Method: Chop the onions or shallots as finely as possible and fry in the oil until transparent. Add the chopped chicken (or alternative) and fry until meat is lightly cooked on the outside. If using lamb coat the outside of the cubes with plain flour before frying. Add all the spices (including the chilli and the root ginger) and continue frying together, turning the meat frequently, for a further one or two minutes. Add the chopped tomatoes, stock, and the creamed coconut (grated or finely cut) and simmer until meat is tender (see above). Just before serving add the whipping-cream (not whipped!) and the chopped fresh coriander. Stir lightly (let it remain a bit streaky) and serve.

Extras for Pasanda-style Curry: Add one level tablespoonful caster sugar and 2-3 level tablespoons ground almonds at the final stage, along with the cream & coriander. You can mix all these items into a paste to stir in at the end. Ground almonds can be bought in supermarkets or the shelled nuts themselves can be ground in a food-processor, which gives a fresher taste and a nicer texture.

Tips: Put the cream in last and don't over-mix, as a streaky appearance adds to the attractiveness of the dish. I do not recommend garlic in Korma and Pasanda style curries, although I have seen it in published recipes. I find the taste too strong, over-powering the coconut and the almond. Save a few coriander leaves to use as a garnish on top of the dish when serving.

3. Seafood Curries

A very good curry sauce for fish, prawns, squid etc. (my own invention) can be made using cooking-apples as the base. It can also be used for curried vegetables, such as mushrooms, courgettes or sweet potatoes. If you aren't using seafood, substitute vegetable stock for the fish-stock/fish-paste. Quantities below make enough to accompany about 1 lb. of seafood or alternative.

Ingredients: 2 medium onions or 4-6 shallots. I large or 2 smaller cooking-apples. 1/2 cup fish-stock or level tablespoon fish-paste in 1/2 cup water. 2 level tablespoons cooking-oil or ghee. l level tablespoon Garam Masala (Indian mixed spice). 1 level tablespoon haldi (ground turmeric). 1/2 level teaspoon chilli powder or 1 fresh chilli, seeded & finely chopped.
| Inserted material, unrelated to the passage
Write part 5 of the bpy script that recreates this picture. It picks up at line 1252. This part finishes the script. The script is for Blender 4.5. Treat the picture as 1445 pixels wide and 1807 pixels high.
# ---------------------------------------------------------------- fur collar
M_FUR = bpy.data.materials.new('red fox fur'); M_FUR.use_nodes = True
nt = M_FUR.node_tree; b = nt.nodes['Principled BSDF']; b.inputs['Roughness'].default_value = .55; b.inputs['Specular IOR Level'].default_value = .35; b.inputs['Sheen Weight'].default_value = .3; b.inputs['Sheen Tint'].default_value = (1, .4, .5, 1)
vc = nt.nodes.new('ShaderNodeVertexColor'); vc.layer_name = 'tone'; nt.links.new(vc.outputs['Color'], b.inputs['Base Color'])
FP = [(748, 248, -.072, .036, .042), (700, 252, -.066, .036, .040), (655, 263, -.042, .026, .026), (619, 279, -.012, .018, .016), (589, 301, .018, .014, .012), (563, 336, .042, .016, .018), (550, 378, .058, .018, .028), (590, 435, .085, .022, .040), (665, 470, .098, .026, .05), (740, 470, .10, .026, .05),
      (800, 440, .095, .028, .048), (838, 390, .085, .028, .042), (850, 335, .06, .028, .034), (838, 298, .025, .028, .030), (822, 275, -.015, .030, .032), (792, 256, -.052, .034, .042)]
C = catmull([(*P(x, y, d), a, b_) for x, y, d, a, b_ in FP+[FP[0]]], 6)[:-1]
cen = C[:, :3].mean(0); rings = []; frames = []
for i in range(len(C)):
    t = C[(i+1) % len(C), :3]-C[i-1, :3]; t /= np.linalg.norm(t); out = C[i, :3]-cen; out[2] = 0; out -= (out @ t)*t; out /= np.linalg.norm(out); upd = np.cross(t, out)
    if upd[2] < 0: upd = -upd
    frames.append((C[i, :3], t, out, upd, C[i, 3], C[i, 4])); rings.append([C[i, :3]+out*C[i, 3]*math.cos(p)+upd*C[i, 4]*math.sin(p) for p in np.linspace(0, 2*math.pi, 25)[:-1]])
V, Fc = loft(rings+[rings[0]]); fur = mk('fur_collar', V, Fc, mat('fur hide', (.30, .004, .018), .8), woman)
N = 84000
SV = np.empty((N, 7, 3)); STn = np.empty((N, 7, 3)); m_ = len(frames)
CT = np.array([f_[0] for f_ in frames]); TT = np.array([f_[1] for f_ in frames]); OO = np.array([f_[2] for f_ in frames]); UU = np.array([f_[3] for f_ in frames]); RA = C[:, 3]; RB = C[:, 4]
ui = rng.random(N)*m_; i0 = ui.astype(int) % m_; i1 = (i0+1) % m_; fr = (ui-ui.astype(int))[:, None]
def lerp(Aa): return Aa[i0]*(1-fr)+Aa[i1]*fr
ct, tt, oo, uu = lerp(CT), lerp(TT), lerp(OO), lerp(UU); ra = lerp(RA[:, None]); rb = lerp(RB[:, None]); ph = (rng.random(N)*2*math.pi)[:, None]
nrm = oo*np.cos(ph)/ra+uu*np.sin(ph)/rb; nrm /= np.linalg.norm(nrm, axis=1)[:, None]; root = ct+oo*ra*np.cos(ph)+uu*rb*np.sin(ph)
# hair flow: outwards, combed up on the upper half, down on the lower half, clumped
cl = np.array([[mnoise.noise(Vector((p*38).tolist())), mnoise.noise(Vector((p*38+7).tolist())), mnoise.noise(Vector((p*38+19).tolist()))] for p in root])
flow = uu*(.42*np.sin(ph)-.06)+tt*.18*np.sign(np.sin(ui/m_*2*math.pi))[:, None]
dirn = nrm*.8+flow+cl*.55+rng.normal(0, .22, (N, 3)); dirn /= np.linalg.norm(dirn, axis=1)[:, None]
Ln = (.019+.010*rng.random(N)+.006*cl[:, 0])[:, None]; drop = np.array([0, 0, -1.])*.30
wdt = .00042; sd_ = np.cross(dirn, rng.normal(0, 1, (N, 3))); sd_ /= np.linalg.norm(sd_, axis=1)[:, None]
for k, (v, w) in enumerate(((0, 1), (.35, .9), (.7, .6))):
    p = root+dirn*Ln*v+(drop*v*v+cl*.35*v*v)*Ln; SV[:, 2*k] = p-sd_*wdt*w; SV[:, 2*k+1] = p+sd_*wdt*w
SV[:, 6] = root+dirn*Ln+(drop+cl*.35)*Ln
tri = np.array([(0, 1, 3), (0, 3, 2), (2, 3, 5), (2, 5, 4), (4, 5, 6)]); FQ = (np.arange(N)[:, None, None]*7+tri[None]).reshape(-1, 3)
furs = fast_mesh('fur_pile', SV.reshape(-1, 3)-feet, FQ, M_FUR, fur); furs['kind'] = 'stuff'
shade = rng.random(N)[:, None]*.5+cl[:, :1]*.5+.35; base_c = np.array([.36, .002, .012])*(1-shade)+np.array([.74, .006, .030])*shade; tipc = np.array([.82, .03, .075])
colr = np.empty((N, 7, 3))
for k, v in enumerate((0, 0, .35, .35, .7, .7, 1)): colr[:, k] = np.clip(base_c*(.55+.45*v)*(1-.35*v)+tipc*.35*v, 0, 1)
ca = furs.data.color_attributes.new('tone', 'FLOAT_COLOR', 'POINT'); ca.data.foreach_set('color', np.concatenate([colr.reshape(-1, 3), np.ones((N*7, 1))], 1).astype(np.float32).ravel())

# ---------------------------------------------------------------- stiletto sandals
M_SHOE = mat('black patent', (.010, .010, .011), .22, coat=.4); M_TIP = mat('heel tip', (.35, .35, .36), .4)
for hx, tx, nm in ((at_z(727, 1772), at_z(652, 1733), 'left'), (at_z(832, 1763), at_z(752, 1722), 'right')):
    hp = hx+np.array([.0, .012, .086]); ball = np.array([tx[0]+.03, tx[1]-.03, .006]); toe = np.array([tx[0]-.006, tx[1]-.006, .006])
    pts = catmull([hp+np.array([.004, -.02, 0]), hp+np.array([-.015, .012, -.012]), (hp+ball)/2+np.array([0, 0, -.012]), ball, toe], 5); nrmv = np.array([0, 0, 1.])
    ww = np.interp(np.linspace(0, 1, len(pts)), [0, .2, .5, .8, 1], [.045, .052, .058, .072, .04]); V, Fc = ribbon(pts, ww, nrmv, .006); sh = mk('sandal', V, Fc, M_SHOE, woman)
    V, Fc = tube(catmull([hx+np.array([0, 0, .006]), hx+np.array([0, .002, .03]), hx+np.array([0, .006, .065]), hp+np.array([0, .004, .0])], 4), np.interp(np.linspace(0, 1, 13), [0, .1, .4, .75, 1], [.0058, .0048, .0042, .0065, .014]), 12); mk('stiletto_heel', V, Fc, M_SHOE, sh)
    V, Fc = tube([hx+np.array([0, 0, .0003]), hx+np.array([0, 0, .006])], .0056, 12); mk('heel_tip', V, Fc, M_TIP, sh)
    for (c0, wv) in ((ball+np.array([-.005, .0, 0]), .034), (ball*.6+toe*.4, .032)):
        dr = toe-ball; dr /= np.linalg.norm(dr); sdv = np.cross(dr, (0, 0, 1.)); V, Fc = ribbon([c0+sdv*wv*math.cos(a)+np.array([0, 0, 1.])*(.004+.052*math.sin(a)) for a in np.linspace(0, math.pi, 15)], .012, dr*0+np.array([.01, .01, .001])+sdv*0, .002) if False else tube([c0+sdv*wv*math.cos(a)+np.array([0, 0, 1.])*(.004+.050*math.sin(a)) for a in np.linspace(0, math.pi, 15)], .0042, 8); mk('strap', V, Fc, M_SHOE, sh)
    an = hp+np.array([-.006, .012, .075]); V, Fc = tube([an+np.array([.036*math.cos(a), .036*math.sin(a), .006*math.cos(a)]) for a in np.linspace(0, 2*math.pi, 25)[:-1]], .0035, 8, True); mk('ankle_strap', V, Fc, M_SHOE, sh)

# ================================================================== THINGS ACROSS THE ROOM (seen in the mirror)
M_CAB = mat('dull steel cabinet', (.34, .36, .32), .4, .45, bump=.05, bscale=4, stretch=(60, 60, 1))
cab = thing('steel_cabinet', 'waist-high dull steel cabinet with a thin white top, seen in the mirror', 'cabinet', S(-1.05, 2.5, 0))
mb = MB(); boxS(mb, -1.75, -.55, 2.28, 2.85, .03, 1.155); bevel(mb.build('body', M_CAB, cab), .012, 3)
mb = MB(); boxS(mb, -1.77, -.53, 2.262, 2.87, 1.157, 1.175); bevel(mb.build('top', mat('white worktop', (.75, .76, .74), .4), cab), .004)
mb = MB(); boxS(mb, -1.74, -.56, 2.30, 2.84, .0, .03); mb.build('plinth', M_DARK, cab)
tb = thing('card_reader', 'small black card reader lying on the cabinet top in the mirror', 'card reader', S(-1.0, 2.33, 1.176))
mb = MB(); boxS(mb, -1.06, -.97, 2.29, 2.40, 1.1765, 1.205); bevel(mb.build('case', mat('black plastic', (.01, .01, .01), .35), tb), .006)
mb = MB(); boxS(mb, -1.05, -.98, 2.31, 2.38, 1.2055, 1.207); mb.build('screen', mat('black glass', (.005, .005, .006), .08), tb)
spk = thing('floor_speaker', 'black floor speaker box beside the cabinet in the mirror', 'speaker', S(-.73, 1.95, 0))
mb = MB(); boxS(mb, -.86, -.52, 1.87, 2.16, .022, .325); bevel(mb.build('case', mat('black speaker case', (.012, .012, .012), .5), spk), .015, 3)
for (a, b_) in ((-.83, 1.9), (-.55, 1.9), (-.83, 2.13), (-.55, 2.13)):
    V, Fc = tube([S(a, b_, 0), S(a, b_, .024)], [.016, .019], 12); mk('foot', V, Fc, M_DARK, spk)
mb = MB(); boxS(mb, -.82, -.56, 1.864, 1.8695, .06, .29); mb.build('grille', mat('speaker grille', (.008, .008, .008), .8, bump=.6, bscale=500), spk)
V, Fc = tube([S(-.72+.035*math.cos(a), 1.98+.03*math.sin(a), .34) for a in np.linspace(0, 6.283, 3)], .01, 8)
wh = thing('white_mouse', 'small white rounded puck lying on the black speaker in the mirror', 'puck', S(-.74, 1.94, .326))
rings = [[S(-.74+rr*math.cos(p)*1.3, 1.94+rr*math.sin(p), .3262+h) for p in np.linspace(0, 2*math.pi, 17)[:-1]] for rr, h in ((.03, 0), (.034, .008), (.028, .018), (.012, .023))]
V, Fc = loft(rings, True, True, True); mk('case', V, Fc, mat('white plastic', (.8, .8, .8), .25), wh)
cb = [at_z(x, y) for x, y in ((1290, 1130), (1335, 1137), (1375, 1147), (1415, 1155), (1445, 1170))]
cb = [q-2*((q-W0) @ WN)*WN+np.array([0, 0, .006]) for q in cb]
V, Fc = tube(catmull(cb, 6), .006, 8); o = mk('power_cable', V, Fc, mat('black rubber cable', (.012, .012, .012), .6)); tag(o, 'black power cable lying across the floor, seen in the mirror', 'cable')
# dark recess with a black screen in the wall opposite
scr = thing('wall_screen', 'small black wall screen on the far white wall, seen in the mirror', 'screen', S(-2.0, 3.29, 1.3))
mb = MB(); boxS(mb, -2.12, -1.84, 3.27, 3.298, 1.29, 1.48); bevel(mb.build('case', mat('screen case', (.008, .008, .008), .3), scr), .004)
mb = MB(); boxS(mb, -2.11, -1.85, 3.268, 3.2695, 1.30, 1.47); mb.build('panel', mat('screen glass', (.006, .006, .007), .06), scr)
Method: Fry the onions, finely chopped, until transparent. Add all spices including the chilli and fry for a further l minute. Add stock and flesh of apples, finely chopped. Mix well and allow apple to cook for about 15-25 minutes, until everything blends into a smooth sauce. Use a potato-masher to crush down the apple chunks if necessary. Add cooked fish (broken into bite-sized pieces) or cooked prawns, etc. shortly before serving. (Fish breaks up and disappears if simmered for too long. Prawns will also start to disintegrate after a few minutes stewing.) Because the apple cooks so quickly it will probably be necessary to pre-cook any vegetables if you are using this sauce in a vegetable curry. Cooked vegetables may be added as soon as the apple is well-crushed down.

Tip: To improve appearance of a seafood curry and make the dish more interesting, serve with button mushrooms or chopped mushrooms, separately cooked and mixed-in with the cooked fish. Garnish with coriander leaves.